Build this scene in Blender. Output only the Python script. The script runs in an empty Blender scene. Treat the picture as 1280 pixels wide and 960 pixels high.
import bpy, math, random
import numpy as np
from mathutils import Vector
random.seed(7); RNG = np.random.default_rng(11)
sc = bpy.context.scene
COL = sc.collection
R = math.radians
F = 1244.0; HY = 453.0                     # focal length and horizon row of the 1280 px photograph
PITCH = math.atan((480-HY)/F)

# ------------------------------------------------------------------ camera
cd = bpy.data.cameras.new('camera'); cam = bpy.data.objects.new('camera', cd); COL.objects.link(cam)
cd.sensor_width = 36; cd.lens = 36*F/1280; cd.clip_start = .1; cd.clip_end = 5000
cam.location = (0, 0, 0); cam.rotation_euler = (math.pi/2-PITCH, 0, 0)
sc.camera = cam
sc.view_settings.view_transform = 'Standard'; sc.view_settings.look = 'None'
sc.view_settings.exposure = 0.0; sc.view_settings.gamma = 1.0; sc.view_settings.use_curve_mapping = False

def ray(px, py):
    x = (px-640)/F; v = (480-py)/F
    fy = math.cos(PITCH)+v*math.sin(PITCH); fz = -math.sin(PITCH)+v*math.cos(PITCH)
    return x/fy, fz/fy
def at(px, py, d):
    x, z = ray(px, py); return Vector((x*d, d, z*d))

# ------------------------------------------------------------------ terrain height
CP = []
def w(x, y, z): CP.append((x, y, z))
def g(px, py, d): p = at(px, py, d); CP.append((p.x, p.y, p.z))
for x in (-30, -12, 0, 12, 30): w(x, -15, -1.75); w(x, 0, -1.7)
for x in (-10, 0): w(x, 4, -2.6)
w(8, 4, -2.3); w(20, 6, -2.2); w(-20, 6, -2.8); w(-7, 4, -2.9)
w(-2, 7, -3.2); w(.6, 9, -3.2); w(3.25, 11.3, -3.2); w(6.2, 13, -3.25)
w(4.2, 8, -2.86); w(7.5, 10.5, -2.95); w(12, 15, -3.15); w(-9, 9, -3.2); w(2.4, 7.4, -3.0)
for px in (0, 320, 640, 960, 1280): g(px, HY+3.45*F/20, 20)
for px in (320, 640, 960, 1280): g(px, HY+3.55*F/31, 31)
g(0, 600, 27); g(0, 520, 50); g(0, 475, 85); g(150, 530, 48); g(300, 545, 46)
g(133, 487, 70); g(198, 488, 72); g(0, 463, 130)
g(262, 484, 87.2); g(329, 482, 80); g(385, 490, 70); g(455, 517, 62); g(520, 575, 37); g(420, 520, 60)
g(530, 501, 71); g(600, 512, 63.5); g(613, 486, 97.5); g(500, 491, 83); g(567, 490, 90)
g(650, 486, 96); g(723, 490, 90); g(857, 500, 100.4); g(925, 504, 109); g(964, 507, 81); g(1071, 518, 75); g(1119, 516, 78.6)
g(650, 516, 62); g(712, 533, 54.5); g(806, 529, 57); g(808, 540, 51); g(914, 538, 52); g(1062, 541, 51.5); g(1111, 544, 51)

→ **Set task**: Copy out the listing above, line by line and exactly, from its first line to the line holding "PITCH = math.atan((480-HY)/F)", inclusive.

→ **Solution**:
Build this scene in Blender. Output only the Python script. The script runs in an empty Blender scene. Treat the picture as 1280 pixels wide and 960 pixels high.
import bpy, math, random
import numpy as np
from mathutils import Vector
random.seed(7); RNG = np.random.default_rng(11)
sc = bpy.context.scene
COL = sc.collection
R = math.radians
F = 1244.0; HY = 453.0                     # focal length and horizon row of the 1280 px photograph
PITCH = math.atan((480-HY)/F)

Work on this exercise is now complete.